[Scenes as source code]
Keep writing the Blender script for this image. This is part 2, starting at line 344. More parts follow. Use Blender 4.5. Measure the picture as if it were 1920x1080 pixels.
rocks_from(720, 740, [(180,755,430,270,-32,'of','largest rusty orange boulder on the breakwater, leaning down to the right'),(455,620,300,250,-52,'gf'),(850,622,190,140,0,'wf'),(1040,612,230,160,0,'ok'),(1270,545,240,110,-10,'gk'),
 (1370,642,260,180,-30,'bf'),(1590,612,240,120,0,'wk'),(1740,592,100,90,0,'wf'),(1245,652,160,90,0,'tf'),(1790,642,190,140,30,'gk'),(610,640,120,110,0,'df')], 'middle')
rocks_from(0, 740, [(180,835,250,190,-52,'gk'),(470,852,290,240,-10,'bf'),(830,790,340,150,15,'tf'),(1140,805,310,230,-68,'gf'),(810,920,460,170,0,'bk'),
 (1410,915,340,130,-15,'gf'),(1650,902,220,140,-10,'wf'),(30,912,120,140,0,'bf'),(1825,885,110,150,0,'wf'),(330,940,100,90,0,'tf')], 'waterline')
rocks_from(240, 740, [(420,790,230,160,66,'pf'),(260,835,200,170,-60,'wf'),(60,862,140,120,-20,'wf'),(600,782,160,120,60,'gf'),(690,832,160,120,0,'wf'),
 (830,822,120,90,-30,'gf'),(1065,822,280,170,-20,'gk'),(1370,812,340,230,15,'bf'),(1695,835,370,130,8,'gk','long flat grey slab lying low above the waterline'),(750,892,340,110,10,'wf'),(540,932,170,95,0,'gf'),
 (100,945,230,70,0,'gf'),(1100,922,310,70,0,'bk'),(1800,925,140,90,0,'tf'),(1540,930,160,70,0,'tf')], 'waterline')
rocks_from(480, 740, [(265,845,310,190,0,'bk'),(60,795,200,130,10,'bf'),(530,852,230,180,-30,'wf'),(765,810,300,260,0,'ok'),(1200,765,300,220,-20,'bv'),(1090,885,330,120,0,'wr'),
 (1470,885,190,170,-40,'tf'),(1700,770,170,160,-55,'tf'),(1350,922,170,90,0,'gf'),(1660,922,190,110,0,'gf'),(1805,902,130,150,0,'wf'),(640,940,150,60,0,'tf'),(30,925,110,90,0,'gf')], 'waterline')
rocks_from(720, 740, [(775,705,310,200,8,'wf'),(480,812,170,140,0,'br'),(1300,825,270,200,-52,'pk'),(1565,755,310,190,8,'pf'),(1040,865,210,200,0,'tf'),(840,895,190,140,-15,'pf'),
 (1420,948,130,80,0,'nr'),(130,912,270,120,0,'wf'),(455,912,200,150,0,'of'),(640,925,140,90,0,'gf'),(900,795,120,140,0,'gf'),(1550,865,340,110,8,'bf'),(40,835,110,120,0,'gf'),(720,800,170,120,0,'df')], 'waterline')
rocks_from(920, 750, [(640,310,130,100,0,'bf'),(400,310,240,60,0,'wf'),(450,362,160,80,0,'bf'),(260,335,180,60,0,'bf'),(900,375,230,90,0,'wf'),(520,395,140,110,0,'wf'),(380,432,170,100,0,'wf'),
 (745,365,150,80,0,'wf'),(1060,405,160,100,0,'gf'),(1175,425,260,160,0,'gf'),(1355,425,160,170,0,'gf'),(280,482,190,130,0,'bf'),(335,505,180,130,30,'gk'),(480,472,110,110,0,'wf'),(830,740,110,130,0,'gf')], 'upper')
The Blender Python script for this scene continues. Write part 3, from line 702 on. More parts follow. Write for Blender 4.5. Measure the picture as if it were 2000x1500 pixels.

_CHALLENGE_.
Word for word, restate all of the data shown above.

_TASK SOLUTION_.
Keep writing the Blender script for this image. This is part 2, starting at line 344. More parts follow. Use Blender 4.5. Measure the picture as if it were 1920x1080 pixels.
rocks_from(720, 740, [(180,755,430,270,-32,'of','largest rusty orange boulder on the breakwater, leaning down to the right'),(455,620,300,250,-52,'gf'),(850,622,190,140,0,'wf'),(1040,612,230,160,0,'ok'),(1270,545,240,110,-10,'gk'),
 (1370,642,260,180,-30,'bf'),(1590,612,240,120,0,'wk'),(1740,592,100,90,0,'wf'),(1245,652,160,90,0,'tf'),(1790,642,190,140,30,'gk'),(610,640,120,110,0,'df')], 'middle')
rocks_from(0, 740, [(180,835,250,190,-52,'gk'),(470,852,290,240,-10,'bf'),(830,790,340,150,15,'tf'),(1140,805,310,230,-68,'gf'),(810,920,460,170,0,'bk'),
 (1410,915,340,130,-15,'gf'),(1650,902,220,140,-10,'wf'),(30,912,120,140,0,'bf'),(1825,885,110,150,0,'wf'),(330,940,100,90,0,'tf')], 'waterline')
rocks_from(240, 740, [(420,790,230,160,66,'pf'),(260,835,200,170,-60,'wf'),(60,862,140,120,-20,'wf'),(600,782,160,120,60,'gf'),(690,832,160,120,0,'wf'),
 (830,822,120,90,-30,'gf'),(1065,822,280,170,-20,'gk'),(1370,812,340,230,15,'bf'),(1695,835,370,130,8,'gk','long flat grey slab lying low above the waterline'),(750,892,340,110,10,'wf'),(540,932,170,95,0,'gf'),
 (100,945,230,70,0,'gf'),(1100,922,310,70,0,'bk'),(1800,925,140,90,0,'tf'),(1540,930,160,70,0,'tf')], 'waterline')
rocks_from(480, 740, [(265,845,310,190,0,'bk'),(60,795,200,130,10,'bf'),(530,852,230,180,-30,'wf'),(765,810,300,260,0,'ok'),(1200,765,300,220,-20,'bv'),(1090,885,330,120,0,'wr'),
 (1470,885,190,170,-40,'tf'),(1700,770,170,160,-55,'tf'),(1350,922,170,90,0,'gf'),(1660,922,190,110,0,'gf'),(1805,902,130,150,0,'wf'),(640,940,150,60,0,'tf'),(30,925,110,90,0,'gf')], 'waterline')
rocks_from(720, 740, [(775,705,310,200,8,'wf'),(480,812,170,140,0,'br'),(1300,825,270,200,-52,'pk'),(1565,755,310,190,8,'pf'),(1040,865,210,200,0,'tf'),(840,895,190,140,-15,'pf'),
 (1420,948,130,80,0,'nr'),(130,912,270,120,0,'wf'),(455,912,200,150,0,'of'),(640,925,140,90,0,'gf'),(900,795,120,140,0,'gf'),(1550,865,340,110,8,'bf'),(40,835,110,120,0,'gf'),(720,800,170,120,0,'df')], 'waterline')
rocks_from(920, 750, [(640,310,130,100,0,'bf'),(400,310,240,60,0,'wf'),(450,362,160,80,0,'bf'),(260,335,180,60,0,'bf'),(900,375,230,90,0,'wf'),(520,395,140,110,0,'wf'),(380,432,170,100,0,'wf'),
 (745,365,150,80,0,'wf'),(1060,405,160,100,0,'gf'),(1175,425,260,160,0,'gf'),(1355,425,160,170,0,'gf'),(280,482,190,130,0,'bf'),(335,505,180,130,30,'gk'),(480,472,110,110,0,'wf'),(830,740,110,130,0,'gf')], 'upper')
The Blender Python script for this scene continues. Write part 3, from line 702 on. More parts follow. Write for Blender 4.5. Measure the picture as if it were 2000x1500 pixels.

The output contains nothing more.